Ce qui nous manque à nous autres...
Un regard bien droit, clément et sans mépris d'un responsable au guichet, un sourire même à peine esquissé sur les lèvres, un salut ou un bonjour chaleureux au petit matin, la ponctualité, la disponibilité, la sympathie ne coûtent sûrement rien ! Ça crée la confiance, ça ouvre l'appétit au dialogue ; l'empathie ; l'entente ; la bonhomie, etc.
Ça décompose l'air empesté de notre quotidien, ça remonte le moral, ça rafraîchit et ranime l'ambiance alourdie sous l'effet de cette paperasse futile de la bureaucratie, ça donne envie de vraiment partager avec les autres le fardeau de ces soucis qui nous pèsent sur le cœur, vivre intensément chaque moment qui passe dans un élan compréhensif ; convivial ; fraternel... Combien d'entre nous en manquent-ils tant, aujourd'hui, dans nos administrations, les bureaux de poste, les services municipaux et dans tous ces lieux où l'on va souvent demander un petit quelque chose à même d'alléger un petit peu, qui sait, nos galères à n'en plus finir? Combien d'entre nous qui, après avoir pesté devant les multiples bouchons de circulation, les feux rouges, les stops, les ronds-points, les intersections, les dos-d'âne, les interdictions de stationnement qui parsèment nos routes se voient-ils, tristement, opposer une fin de non-recevoir injustifiée à leurs demandes ou doléances dans un bureau d'impôts, une caisse de retraite, une agence d'assurances ou une succursale d'A.A.D.L? Sans doute beaucoup... beaucoup!
Mais ces derniers peuvent-ils supporter tous ces désagréments-là et tant d'autres encore ? Comme ces bruits sourds en bas des barres d'immeubles mal entretenus, l'insalubrité dans les couloirs, le manque de savoir-vivre dans nos rues, la ruralisation sauvage des comportements, la vulgarité des délinquants qui y font parfois la loi? Et aussi les ascenseurs toujours en panne, les portes qui claquent, les nuisances sonores, le linge étalé anarchiquement sur des balcons, en parallèle avec des tubes cathodiques qui amochent l'image urbaine de nos quartiers, les pots d'échappements de motos qui détonnent même au milieu de la nuit, ces klaxons pour rien, l'insécurité inquiétante dans des cités-dortoirs périphériques et sans commodités, la promiscuité, l'indiscrétion de certains voisins et leurs palabres à voix forte, les quelques énergumènes hypocrites qui molestent les filles qu'ils jugent "impudiques" parce que simplement non-voilées, les "parkingueurs" au verbe acerbe, à la mine de voyous et au "couteau" facile qui soutirent à chaque coin de l'argent aux automobilistes, les kidnappings d'enfants...? La liste de nos ennuis est un interminable chapelet dont les périls nous attendent partout. L'Algérien ne peut-il pas, d'ailleurs, se nommer lui-même "attente" ? Ça paraît bizarre pour certains mais c'est comme ça! Car, ce dernier aurait probablement appris à «attendre» que tout ça s'arrange seul, miracle divin aidant, sans qu'il fasse aucun effort. Attendre juste pour ne pas mourir d'angoisse alors qu'une autre voix intérieure qui se cache en lui, rouspète, fulmine et le harcèle, sans cesse, pour aller dans le sens contraire.

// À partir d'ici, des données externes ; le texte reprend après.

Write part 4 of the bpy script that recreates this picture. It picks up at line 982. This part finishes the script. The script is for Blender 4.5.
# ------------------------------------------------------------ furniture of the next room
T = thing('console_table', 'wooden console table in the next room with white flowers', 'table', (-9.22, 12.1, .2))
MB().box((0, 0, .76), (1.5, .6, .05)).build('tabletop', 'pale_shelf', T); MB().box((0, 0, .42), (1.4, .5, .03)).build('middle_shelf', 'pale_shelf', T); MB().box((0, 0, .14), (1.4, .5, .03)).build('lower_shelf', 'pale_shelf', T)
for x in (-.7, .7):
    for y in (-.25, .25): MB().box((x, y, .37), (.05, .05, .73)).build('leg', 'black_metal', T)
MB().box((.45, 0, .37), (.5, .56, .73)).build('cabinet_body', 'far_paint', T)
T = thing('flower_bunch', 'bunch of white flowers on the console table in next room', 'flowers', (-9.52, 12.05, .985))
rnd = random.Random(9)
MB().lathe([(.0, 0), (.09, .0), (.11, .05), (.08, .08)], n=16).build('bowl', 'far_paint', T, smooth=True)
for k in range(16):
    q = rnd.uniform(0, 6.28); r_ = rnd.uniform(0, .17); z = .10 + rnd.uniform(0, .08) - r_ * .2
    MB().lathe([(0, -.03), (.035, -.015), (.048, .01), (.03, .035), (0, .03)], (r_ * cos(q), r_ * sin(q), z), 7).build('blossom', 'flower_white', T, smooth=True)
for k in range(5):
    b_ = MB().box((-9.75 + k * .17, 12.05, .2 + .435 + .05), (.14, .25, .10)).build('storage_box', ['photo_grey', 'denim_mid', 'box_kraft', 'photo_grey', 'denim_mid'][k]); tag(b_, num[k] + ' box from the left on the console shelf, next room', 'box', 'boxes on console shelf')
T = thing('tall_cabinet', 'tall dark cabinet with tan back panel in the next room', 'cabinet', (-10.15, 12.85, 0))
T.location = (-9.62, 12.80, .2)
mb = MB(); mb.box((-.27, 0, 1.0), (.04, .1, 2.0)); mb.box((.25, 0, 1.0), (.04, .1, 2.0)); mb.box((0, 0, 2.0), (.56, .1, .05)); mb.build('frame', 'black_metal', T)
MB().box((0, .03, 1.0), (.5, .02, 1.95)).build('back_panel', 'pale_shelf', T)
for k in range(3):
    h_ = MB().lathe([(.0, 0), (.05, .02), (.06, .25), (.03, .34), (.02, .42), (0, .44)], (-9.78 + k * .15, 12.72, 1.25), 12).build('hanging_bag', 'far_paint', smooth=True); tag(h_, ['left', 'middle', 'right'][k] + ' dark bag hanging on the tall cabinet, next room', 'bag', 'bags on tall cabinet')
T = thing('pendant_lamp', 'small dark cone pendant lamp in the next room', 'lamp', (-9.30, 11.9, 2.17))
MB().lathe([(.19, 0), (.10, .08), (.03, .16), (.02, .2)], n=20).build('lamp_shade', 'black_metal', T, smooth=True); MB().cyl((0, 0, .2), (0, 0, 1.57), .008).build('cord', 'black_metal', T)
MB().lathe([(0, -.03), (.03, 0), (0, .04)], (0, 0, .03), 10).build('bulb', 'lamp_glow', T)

S'il manifeste, en effet, un air de joie, ce n'est que pour couvrir une colère volcanique permanente. Preuve en est que, dès que l'on s'en approche, il se met à énumérer et à pérorer avec assurance tous les maux qu'il croit fièrement avoir surmontés. Ah! quel vilain défaut que d'être médiocrement fier. L'Algérien l'a toujours été hélas, l'a vécu et l'a même revendiqué contre lui-même, contre les autres, contre la société. Ne soutient-il pas, somme toute, que "el khobz we'lema, rassi fes'sma" ? (le pain nu avec l'eau mais la tête haute comme jamais).